She said, the FY24 budget, which targets a modest primary surplus, was a welcome step toward fiscal stabilization. The anticipated improvement in tax revenues is critical to strengthen public finances, and to eventually create the fiscal space needed to bolster social and development spending.
Maintaining discipline over non-critical primary expenditure will be essential to support budget execution within the envisaged envelope.
In parallel, the authorities urgently need to strengthen energy sector viability by aligning tariffs with costs, reforming the sectors cost base, and better-targeting power subsidies.
Looking beyond this fiscal year, enhanced efforts to expand the tax base and improve public financial management, including in the delivery of quality infrastructure, are needed and increase progressivity and efficiency.”
The recent increase in the policy rate by the SBP is appropriate given the very high inflationary pressures, which disproportionately impact the most vulnerable, Georgieva said adding a continued tight, proactive, and data-driven monetary policy is warranted going forward.
A market-determined exchange rate is also critical to absorbing external shocks, reducing external imbalances, and restoring growth, competitiveness, and buffers.
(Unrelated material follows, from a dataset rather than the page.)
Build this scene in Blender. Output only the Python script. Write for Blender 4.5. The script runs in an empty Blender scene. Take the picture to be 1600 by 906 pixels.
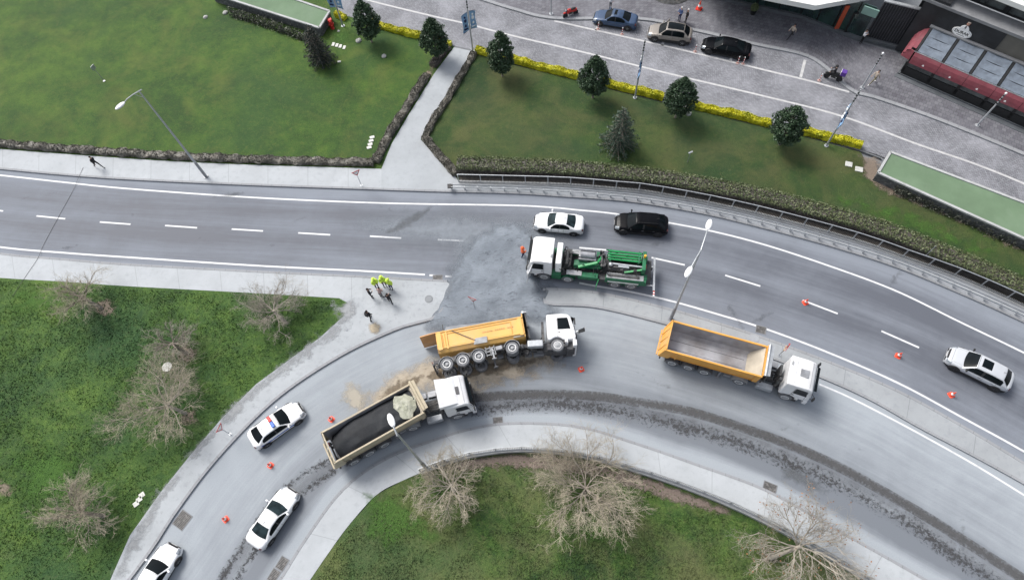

Close oversight of the banking system and decisive action to address undercapitalized financial institutions would support financial stability, she added.
She said, accelerating structural reforms to build climate resilience, enhance safety nets, strengthen governance, including of state-owned enterprises, and improve the business environment by creating a level-playing-field for investment and trade were necessary for job creation and raising inclusive growth.
Meanwhile, talking to a private media, finance minister said things were moving in right direction and towards economic stabilization. He said, the incumbent government had to take many measures to bridge the trust deficit with IMF that was created due to wrong policies of the previous regime. He said, it would be our utmost preference to complete this programme for the second time in history.